*** Records supplied ***

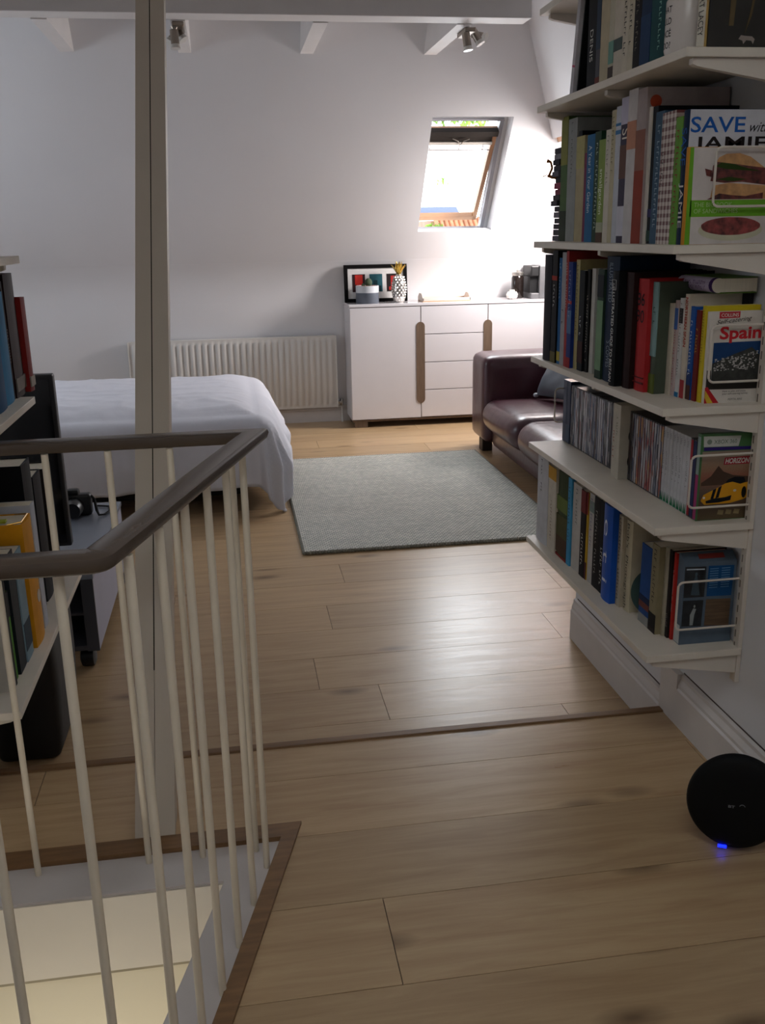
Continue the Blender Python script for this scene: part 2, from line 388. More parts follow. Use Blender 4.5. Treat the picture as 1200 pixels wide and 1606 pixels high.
# right slope
bL = Vector((2.76, 0, 1.105)); dR = Vector((-.468, 0, .884)); nR = Vector((.884, 0, .468))
def SR(y, s, d=0): v = bL+dR*s+nR*d; return Vector((v.x, y, v.z))
def slabR(bm, y0, y1, s0, s1, d1=.1):
    prism(bm, [SR(y0, s0), SR(y1, s0), SR(y1, s1), SR(y0, s1)], nR*d1)
bm = B(); slabR(bm, 3.1, 6.45, 0, 1.861); slabR(bm, 6.45, 7.0, 0, .5); slabR(bm, 6.45, 7.0, 1.05, 1.861); slabR(bm, 7.0, 7.6, 0, 1.861)
struct('ceiling_slope_right', bm, wall_m, 'shaded sloping ceiling above the sofa')
bm = B()
for (a, b_, c, d) in ((6.45, 7.0, .5, .54), (6.45, 7.0, 1.01, 1.05), (6.45, 6.49, .5, 1.05), (6.96, 7.0, .5, 1.05)):
    prism(bm, [SR(a, c, .03), SR(b_, c, .03), SR(b_, d, .03), SR(a, d, .03)], nR*.05)
struct('window_added_side', bm, MATS['window_pine_frame'], 'small unseen roof window frame added above the sofa for the side light')  # unseen opening, built as a place for the added side light
# flat ceiling with an unseen opening added over the landing for light
bm = B(); box(bm, -3.1, 2.9, 2.4, 7.6, 2.75, 2.85); box(bm, -.85, 1.28, .6, 2.4, 2.75, 2.85); box(bm, -.85, 1.28, -1.6, -.4, 2.75, 2.85); box(bm, -.85, -.4, -.4, .6, 2.75, 2.85); box(bm, .6, 1.28, -.4, .6, 2.75, 2.85)
struct('ceiling', bm, wall_m, 'white ceiling')
bm = B()
for q in ((-.4, .6, -.4, -.35), (-.4, .6, .55, .6), (-.4, -.35, -.4, .6), (.55, .6, -.4, .6)): box(bm, q[0], q[1], q[2], q[3], 2.77, 2.83)
struct('window_added_landing', bm, MATS['window_pine_frame'], 'unseen roof window frame added over the landing for light')  # frame of the opening added for the overhead light
# beam and ties
bm = B(); box(bm, -3.0, 1.66, 5.36, 5.52, 2.505, 2.75, .004); struct('ceiling_beam', bm, beam_m, 'white painted purlin across the room')
for i, (x0, x1) in enumerate(((-.905, -.825), (-.215, -.14), (.52, .60), (1.295, 1.375))):
    bm = B()
    yf = SY-(2.50-SZ)/math.tan(AL); yt = SY-(2.70-SZ)/math.tan(AL)
    prism(bm, [Vector((x0, 5.52, 2.50)), Vector((x0, yf+.02, 2.50)), Vector((x0, yt+.02, 2.70)), Vector((x0, 5.52, 2.70))], (x1-x0, 0, 0))
    struct('trim_%d' % (6+i), bm, beam_m, 'white ceiling tie, number %s from the left' % ('one', 'two', 'three', 'four')[i])
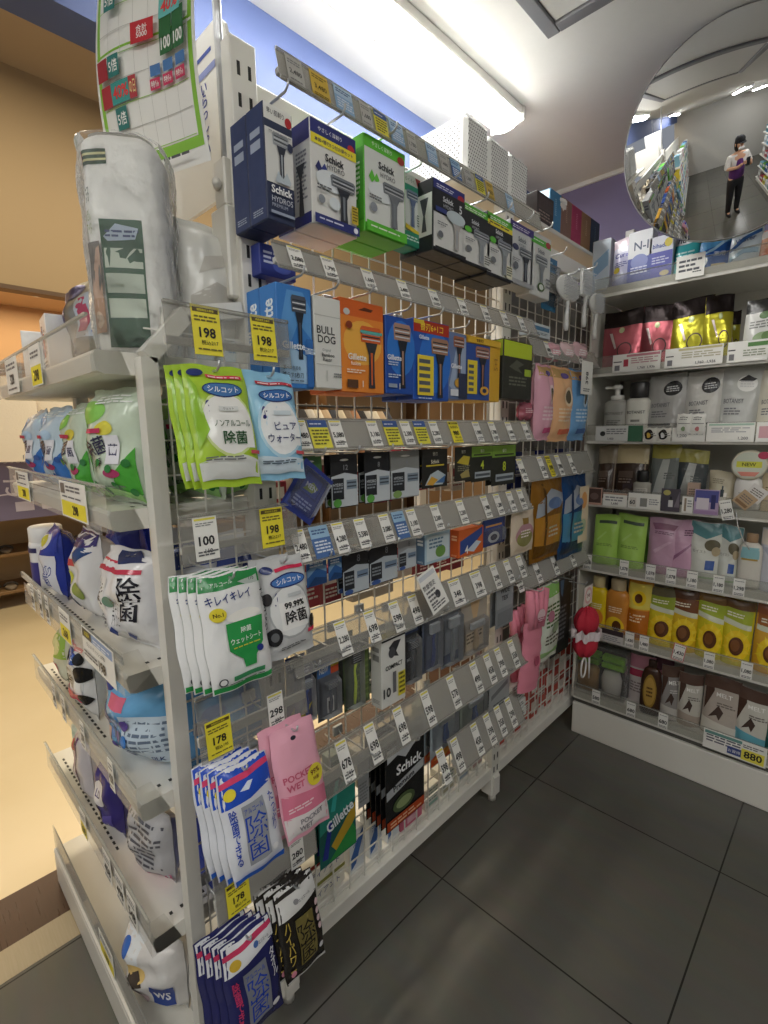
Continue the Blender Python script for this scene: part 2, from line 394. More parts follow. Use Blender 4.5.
# ------------------------------------------------------------------ the room
def plane_obj(name, P, m, thick=None):
    b = MB(); b.add(P, [(0, 1, 2, 3)], m); return struct(b.obj(name))
def floor_mat():
    m = bpy.data.materials.new('grey_floor_tiles'); m.use_nodes = True; nt = m.node_tree; N = nt.nodes; L = nt.links; b = N['Principled BSDF']
    tc = N.new('ShaderNodeTexCoord'); mp = N.new('ShaderNodeMapping'); mp.inputs['Location'].default_value = (.80, -1.053, 0)
    L.new(tc.outputs['Object'], mp.inputs['Vector'])
    br = N.new('ShaderNodeTexBrick'); br.offset = 0; br.inputs['Scale'].default_value = 1; br.inputs['Brick Width'].default_value = .605; br.inputs['Row Height'].default_value = .605
    br.inputs['Mortar Size'].default_value = .0024; br.inputs['Mortar Smooth'].default_value = .2
    br.inputs['Color1'].default_value = rgb('5E5D58'); br.inputs['Color2'].default_value = rgb('62615B'); br.inputs['Mortar'].default_value = rgb('2B2A27')
    L.new(mp.outputs[0], br.inputs['Vector'])
    nz = N.new('ShaderNodeTexNoise'); nz.inputs['Scale'].default_value = 7; nz.inputs['Detail'].default_value = 6
    mp2 = N.new('ShaderNodeMapping'); mp2.inputs['Scale'].default_value = (1, 3, 1); L.new(tc.outputs['Object'], mp2.inputs['Vector']); L.new(mp2.outputs[0], nz.inputs['Vector'])
    mx = N.new('ShaderNodeMixRGB'); mx.blend_type = 'OVERLAY'; mx.inputs['Fac'].default_value = .12
    L.new(br.outputs['Color'], mx.inputs[1]); L.new(nz.outputs['Color'], mx.inputs[2]); L.new(mx.outputs[0], b.inputs['Base Color'])
    mr = N.new('ShaderNodeMapRange'); mr.inputs['To Min'].default_value = .2; mr.inputs['To Max'].default_value = .27; L.new(nz.outputs['Fac'], mr.inputs['Value']); L.new(mr.outputs[0], b.inputs['Roughness'])
    return m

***

Task directions:
Copy out each record shown above without alteration, skipping any picture.

Final result:
Continue the Blender Python script for this scene: part 2, from line 388. More parts follow. Use Blender 4.5. Treat the picture as 1200 pixels wide and 1606 pixels high.
# right slope
bL = Vector((2.76, 0, 1.105)); dR = Vector((-.468, 0, .884)); nR = Vector((.884, 0, .468))
def SR(y, s, d=0): v = bL+dR*s+nR*d; return Vector((v.x, y, v.z))
def slabR(bm, y0, y1, s0, s1, d1=.1):
    prism(bm, [SR(y0, s0), SR(y1, s0), SR(y1, s1), SR(y0, s1)], nR*d1)
bm = B(); slabR(bm, 3.1, 6.45, 0, 1.861); slabR(bm, 6.45, 7.0, 0, .5); slabR(bm, 6.45, 7.0, 1.05, 1.861); slabR(bm, 7.0, 7.6, 0, 1.861)
struct('ceiling_slope_right', bm, wall_m, 'shaded sloping ceiling above the sofa')
bm = B()
for (a, b_, c, d) in ((6.45, 7.0, .5, .54), (6.45, 7.0, 1.01, 1.05), (6.45, 6.49, .5, 1.05), (6.96, 7.0, .5, 1.05)):
    prism(bm, [SR(a, c, .03), SR(b_, c, .03), SR(b_, d, .03), SR(a, d, .03)], nR*.05)
struct('window_added_side', bm, MATS['window_pine_frame'], 'small unseen roof window frame added above the sofa for the side light')  # unseen opening, built as a place for the added side light
# flat ceiling with an unseen opening added over the landing for light
bm = B(); box(bm, -3.1, 2.9, 2.4, 7.6, 2.75, 2.85); box(bm, -.85, 1.28, .6, 2.4, 2.75, 2.85); box(bm, -.85, 1.28, -1.6, -.4, 2.75, 2.85); box(bm, -.85, -.4, -.4, .6, 2.75, 2.85); box(bm, .6, 1.28, -.4, .6, 2.75, 2.85)
struct('ceiling', bm, wall_m, 'white ceiling')
bm = B()
for q in ((-.4, .6, -.4, -.35), (-.4, .6, .55, .6), (-.4, -.35, -.4, .6), (.55, .6, -.4, .6)): box(bm, q[0], q[1], q[2], q[3], 2.77, 2.83)
struct('window_added_landing', bm, MATS['window_pine_frame'], 'unseen roof window frame added over the landing for light')  # frame of the opening added for the overhead light
# beam and ties
bm = B(); box(bm, -3.0, 1.66, 5.36, 5.52, 2.505, 2.75, .004); struct('ceiling_beam', bm, beam_m, 'white painted purlin across the room')
for i, (x0, x1) in enumerate(((-.905, -.825), (-.215, -.14), (.52, .60), (1.295, 1.375))):
    bm = B()
    yf = SY-(2.50-SZ)/math.tan(AL); yt = SY-(2.70-SZ)/math.tan(AL)
    prism(bm, [Vector((x0, 5.52, 2.50)), Vector((x0, yf+.02, 2.50)), Vector((x0, yt+.02, 2.70)), Vector((x0, 5.52, 2.70))], (x1-x0, 0, 0))
    struct('trim_%d' % (6+i), bm, beam_m, 'white ceiling tie, number %s from the left' % ('one', 'two', 'three', 'four')[i])
Continue the Blender Python script for this scene: part 2, from line 394. More parts follow. Use Blender 4.5.
# ------------------------------------------------------------------ the room
def plane_obj(name, P, m, thick=None):
    b = MB(); b.add(P, [(0, 1, 2, 3)], m); return struct(b.obj(name))
def floor_mat():
    m = bpy.data.materials.new('grey_floor_tiles'); m.use_nodes = True; nt = m.node_tree; N = nt.nodes; L = nt.links; b = N['Principled BSDF']
    tc = N.new('ShaderNodeTexCoord'); mp = N.new('ShaderNodeMapping'); mp.inputs['Location'].default_value = (.80, -1.053, 0)
    L.new(tc.outputs['Object'], mp.inputs['Vector'])
    br = N.new('ShaderNodeTexBrick'); br.offset = 0; br.inputs['Scale'].default_value = 1; br.inputs['Brick Width'].default_value = .605; br.inputs['Row Height'].default_value = .605
    br.inputs['Mortar Size'].default_value = .0024; br.inputs['Mortar Smooth'].default_value = .2
    br.inputs['Color1'].default_value = rgb('5E5D58'); br.inputs['Color2'].default_value = rgb('62615B'); br.inputs['Mortar'].default_value = rgb('2B2A27')
    L.new(mp.outputs[0], br.inputs['Vector'])
    nz = N.new('ShaderNodeTexNoise'); nz.inputs['Scale'].default_value = 7; nz.inputs['Detail'].default_value = 6
    mp2 = N.new('ShaderNodeMapping'); mp2.inputs['Scale'].default_value = (1, 3, 1); L.new(tc.outputs['Object'], mp2.inputs['Vector']); L.new(mp2.outputs[0], nz.inputs['Vector'])
    mx = N.new('ShaderNodeMixRGB'); mx.blend_type = 'OVERLAY'; mx.inputs['Fac'].default_value = .12
    L.new(br.outputs['Color'], mx.inputs[1]); L.new(nz.outputs['Color'], mx.inputs[2]); L.new(mx.outputs[0], b.inputs['Base Color'])
    mr = N.new('ShaderNodeMapRange'); mr.inputs['To Min'].default_value = .2; mr.inputs['To Max'].default_value = .27; L.new(nz.outputs['Fac'], mr.inputs['Value']); L.new(mr.outputs[0], b.inputs['Roughness'])
    return m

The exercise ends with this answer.